The decision has been made after many customers were being encouraged to buy expensive cover for their unsecured personal loans.
The chief executives have been asked to withdraw the product as soon as possible, but by no later than May 29, as part of the FSA’s clampdown on mis-sold payment protection insurance, having unearthed a number of cases where customers were sold cover which was unsuitable for them and bad value for money.
While offering protection against being unable to keep up with repayments, paying a single premium for PPI means that it is added onto the total of the loan, and therefore accrues interest along with the rest of the debt. A regular premium, however, does not increase the amount owed.
The sale of PPI after October 1, 2010 will be prohibited, as laid out in the Competition Commission’s final report of its inquiry into the PPI market.
It revealed that several loan providers were guilty of pushing this expensive cover onto customers; some did so by making them think they had to take it out in order to secure the loan, while others simply added it to the loan without the customer’s consent.

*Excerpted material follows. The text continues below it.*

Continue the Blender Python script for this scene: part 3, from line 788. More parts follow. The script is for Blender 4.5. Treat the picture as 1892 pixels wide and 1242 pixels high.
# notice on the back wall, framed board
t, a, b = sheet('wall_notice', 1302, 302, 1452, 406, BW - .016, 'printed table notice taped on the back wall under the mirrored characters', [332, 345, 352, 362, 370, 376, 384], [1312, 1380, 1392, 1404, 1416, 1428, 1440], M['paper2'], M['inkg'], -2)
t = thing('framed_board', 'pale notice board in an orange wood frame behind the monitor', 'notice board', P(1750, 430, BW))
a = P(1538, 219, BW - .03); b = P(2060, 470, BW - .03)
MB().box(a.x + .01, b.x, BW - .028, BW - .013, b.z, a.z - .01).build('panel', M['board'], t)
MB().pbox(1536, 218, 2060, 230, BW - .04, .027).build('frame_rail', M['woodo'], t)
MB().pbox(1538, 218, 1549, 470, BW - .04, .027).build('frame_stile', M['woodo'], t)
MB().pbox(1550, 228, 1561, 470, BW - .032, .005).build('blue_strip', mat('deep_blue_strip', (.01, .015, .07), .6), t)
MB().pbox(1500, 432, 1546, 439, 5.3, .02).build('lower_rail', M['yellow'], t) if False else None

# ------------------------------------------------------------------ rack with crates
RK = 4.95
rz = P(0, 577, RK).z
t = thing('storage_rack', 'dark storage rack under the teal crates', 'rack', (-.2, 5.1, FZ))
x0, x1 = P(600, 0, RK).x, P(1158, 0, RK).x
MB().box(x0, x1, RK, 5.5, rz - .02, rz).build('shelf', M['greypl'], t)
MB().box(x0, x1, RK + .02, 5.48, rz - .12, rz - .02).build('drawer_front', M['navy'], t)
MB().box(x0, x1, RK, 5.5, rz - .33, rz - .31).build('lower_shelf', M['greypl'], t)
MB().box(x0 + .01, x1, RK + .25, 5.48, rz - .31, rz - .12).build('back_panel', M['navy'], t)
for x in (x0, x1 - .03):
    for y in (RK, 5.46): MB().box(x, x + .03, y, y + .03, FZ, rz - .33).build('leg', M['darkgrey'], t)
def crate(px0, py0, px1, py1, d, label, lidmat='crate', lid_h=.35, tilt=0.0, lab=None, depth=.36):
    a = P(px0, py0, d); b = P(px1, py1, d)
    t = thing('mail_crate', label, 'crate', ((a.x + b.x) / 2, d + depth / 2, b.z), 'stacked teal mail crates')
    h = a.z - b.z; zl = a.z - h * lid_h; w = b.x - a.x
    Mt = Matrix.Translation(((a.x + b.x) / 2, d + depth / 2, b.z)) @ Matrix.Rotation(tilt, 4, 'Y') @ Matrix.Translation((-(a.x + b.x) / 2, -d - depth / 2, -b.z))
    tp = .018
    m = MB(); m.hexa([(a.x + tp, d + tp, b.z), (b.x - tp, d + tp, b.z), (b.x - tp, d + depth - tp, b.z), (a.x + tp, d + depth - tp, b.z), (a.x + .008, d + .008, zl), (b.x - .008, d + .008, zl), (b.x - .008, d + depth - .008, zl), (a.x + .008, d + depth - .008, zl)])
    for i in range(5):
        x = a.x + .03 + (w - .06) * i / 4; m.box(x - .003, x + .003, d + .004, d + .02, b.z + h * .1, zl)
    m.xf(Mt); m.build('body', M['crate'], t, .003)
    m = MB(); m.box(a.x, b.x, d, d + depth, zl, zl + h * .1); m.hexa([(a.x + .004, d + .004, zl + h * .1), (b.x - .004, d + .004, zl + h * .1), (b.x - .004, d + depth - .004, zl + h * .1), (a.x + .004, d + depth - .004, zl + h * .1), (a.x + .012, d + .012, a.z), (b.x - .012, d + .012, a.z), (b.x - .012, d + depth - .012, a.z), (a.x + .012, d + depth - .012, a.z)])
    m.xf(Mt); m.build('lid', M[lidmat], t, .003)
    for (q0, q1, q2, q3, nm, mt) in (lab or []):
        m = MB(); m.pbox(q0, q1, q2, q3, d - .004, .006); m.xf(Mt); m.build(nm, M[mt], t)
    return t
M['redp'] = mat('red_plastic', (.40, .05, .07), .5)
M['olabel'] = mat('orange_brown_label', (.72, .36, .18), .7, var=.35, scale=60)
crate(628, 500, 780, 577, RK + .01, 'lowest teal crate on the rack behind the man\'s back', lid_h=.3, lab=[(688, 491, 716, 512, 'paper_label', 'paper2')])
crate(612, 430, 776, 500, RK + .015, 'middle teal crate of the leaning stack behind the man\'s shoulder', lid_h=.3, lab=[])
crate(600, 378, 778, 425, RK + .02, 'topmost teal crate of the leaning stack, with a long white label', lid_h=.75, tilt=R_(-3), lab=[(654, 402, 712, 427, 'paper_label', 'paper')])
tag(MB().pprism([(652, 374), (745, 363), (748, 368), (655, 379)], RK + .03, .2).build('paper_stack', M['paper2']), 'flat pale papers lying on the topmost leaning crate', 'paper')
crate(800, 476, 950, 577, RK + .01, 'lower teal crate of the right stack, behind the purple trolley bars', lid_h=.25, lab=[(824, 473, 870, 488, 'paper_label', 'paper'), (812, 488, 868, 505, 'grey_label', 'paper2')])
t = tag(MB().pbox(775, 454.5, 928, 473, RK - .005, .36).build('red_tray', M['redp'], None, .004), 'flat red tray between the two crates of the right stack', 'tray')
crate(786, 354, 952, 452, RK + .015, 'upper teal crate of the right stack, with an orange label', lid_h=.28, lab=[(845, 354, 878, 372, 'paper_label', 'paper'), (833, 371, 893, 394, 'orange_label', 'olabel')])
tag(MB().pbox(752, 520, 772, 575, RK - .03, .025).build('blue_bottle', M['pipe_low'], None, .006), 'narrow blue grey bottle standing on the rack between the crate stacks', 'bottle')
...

“We recognise the severity of the current economic climate and the financial problems many consumers are facing.” said Jon Pain, the FSA’s managing director of retail markets, in the letter. “Moreover, we believe that PPI can play an important and legitimate role to cover repayments on specific credit agreements for consumers facing job loss, or other issues at this difficult time.
“However, our focus remains on how this product has been, and continues to be, sold and whether consumers have been treated fairly during the sales process.”
The request is “justified”, added, in order “to bring an orderly withdrawal of single premium PPI from the market.”
Louise Hanson, head of campaigns at consumer watchdog Which?, says: “The writing’s on the wall for single premium PPI. All firms should listen to the regulator and stop selling these bad value products. If any company continues after 29 May, the FSA should name and shame them.”